Work to do:
Extract the first line through the line containing "rnd = random.Random(11)" from the listing below, exactly as written.
Start of Supplied material
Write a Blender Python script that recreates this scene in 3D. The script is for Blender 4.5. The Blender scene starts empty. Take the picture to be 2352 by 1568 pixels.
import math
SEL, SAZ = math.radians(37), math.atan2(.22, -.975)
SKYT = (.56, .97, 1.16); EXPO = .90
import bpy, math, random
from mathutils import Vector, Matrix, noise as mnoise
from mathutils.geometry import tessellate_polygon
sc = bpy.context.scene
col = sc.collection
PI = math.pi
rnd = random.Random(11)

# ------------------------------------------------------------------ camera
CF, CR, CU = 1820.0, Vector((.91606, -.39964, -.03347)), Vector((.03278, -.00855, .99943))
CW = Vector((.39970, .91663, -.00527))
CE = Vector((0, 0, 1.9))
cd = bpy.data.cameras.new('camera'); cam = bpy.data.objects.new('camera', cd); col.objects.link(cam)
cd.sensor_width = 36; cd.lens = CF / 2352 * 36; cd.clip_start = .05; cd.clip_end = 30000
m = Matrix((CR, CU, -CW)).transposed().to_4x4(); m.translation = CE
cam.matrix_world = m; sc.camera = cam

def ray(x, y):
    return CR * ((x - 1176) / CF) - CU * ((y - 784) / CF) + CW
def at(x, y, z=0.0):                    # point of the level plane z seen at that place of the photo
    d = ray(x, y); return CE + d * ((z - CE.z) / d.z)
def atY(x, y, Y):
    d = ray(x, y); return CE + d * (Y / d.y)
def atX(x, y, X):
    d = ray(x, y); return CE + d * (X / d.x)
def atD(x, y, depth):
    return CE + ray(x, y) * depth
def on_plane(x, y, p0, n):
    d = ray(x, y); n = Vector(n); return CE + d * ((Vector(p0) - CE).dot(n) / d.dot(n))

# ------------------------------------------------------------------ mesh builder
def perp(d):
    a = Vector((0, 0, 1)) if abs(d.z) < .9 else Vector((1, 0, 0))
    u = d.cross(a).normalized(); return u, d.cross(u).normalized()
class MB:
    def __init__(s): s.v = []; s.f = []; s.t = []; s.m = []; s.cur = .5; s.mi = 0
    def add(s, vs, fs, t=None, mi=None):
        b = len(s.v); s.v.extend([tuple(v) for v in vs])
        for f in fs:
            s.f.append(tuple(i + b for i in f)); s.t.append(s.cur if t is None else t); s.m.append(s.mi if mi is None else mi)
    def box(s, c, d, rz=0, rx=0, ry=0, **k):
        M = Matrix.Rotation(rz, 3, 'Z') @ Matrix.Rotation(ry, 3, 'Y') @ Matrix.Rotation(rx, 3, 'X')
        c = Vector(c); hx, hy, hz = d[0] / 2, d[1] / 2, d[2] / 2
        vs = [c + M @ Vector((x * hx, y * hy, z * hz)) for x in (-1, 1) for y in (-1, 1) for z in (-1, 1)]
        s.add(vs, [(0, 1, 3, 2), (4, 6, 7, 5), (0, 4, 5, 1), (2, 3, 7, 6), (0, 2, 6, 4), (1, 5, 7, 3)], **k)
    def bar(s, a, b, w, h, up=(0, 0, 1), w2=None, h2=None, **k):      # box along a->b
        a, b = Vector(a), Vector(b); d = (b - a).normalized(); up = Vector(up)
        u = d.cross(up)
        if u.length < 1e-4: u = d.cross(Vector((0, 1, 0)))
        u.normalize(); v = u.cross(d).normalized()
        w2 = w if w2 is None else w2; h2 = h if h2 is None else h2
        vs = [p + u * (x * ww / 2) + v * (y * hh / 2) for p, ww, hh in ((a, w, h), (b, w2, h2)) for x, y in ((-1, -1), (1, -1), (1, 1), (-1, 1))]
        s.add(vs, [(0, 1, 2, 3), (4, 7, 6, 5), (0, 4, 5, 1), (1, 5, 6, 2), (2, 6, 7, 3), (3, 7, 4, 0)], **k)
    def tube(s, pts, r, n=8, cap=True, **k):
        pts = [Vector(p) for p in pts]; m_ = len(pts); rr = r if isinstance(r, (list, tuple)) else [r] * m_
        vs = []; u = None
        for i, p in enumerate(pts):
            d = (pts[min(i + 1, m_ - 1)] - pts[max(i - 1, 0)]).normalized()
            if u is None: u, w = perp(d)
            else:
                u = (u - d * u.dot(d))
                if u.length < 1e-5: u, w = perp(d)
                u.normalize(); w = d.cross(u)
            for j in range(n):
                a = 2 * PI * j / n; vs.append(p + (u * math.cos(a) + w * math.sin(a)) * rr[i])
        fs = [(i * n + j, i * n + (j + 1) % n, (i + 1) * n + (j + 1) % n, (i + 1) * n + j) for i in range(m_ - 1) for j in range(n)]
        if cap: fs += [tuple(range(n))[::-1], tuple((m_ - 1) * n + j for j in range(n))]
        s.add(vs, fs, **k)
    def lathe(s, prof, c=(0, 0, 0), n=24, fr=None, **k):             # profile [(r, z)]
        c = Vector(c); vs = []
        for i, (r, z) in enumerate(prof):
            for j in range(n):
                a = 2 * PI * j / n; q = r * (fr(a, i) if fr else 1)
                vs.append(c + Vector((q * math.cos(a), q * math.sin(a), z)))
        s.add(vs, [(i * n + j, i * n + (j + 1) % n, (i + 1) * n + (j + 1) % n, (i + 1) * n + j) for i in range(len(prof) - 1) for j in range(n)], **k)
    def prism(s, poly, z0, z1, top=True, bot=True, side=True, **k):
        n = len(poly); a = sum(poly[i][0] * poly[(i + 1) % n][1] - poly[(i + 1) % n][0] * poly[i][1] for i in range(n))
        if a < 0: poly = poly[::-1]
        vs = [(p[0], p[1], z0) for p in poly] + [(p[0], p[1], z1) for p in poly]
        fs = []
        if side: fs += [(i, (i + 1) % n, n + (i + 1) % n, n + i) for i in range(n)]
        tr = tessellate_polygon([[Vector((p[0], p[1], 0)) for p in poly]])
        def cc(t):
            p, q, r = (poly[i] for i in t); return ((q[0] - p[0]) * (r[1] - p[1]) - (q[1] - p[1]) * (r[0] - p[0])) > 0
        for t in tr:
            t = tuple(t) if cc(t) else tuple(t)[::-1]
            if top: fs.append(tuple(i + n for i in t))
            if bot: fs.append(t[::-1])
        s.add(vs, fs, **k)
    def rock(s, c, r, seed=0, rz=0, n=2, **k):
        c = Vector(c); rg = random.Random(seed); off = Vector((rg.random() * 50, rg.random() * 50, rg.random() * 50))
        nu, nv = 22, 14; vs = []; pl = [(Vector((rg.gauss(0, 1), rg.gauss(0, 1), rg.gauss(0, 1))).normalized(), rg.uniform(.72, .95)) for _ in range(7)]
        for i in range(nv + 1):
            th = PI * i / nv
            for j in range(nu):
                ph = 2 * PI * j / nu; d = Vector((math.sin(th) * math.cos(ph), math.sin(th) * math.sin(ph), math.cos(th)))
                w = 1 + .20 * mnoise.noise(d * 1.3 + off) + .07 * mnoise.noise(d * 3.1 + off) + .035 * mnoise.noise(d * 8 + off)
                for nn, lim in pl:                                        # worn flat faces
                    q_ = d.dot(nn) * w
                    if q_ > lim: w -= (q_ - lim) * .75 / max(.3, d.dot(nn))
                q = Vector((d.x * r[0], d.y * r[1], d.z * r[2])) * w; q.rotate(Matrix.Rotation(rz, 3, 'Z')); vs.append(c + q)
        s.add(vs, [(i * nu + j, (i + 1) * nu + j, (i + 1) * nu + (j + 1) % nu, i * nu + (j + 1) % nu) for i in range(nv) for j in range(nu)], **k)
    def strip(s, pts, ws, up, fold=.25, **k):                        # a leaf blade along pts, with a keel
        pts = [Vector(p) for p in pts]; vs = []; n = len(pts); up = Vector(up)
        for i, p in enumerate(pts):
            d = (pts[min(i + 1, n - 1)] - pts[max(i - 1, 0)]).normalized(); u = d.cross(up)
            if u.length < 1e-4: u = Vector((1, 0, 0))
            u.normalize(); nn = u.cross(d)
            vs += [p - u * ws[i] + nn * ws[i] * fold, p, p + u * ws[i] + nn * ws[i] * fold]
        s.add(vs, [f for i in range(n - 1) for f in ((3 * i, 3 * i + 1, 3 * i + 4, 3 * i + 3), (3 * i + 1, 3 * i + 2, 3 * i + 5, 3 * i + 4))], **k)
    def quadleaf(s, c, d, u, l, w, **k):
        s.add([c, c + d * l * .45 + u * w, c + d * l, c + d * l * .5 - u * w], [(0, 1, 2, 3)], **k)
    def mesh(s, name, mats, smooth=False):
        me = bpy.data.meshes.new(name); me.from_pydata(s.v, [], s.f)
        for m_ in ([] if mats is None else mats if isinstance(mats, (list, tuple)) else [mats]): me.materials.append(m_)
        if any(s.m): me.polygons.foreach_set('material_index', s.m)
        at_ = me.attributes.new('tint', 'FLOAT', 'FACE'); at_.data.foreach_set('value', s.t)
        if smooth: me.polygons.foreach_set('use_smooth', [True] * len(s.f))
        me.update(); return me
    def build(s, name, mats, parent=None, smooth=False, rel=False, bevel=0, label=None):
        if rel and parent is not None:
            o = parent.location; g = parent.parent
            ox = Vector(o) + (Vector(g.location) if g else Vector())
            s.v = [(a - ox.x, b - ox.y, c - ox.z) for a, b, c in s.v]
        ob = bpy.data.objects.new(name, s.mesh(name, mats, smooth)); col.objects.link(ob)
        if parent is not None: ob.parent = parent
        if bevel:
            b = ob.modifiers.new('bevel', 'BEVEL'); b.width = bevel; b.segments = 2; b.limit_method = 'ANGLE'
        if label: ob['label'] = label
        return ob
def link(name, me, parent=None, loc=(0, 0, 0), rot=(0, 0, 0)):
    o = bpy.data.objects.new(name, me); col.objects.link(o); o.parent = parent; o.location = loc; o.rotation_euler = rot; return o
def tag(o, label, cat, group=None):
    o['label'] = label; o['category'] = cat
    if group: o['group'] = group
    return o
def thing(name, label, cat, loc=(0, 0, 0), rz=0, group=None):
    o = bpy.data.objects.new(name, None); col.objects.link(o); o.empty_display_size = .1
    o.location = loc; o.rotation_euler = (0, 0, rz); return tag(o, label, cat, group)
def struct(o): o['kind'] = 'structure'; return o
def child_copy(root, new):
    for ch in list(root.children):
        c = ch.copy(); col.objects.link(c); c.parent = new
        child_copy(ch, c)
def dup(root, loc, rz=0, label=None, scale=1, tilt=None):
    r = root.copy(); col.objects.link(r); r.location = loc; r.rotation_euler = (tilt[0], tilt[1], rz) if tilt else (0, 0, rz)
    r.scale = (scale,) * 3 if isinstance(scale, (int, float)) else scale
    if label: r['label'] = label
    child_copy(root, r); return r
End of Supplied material
Solution for this exercise:
Write a Blender Python script that recreates this scene in 3D. The script is for Blender 4.5. The Blender scene starts empty. Take the picture to be 2352 by 1568 pixels.
import math
SEL, SAZ = math.radians(37), math.atan2(.22, -.975)
SKYT = (.56, .97, 1.16); EXPO = .90
import bpy, math, random
from mathutils import Vector, Matrix, noise as mnoise
from mathutils.geometry import tessellate_polygon
sc = bpy.context.scene
col = sc.collection
PI = math.pi
rnd = random.Random(11)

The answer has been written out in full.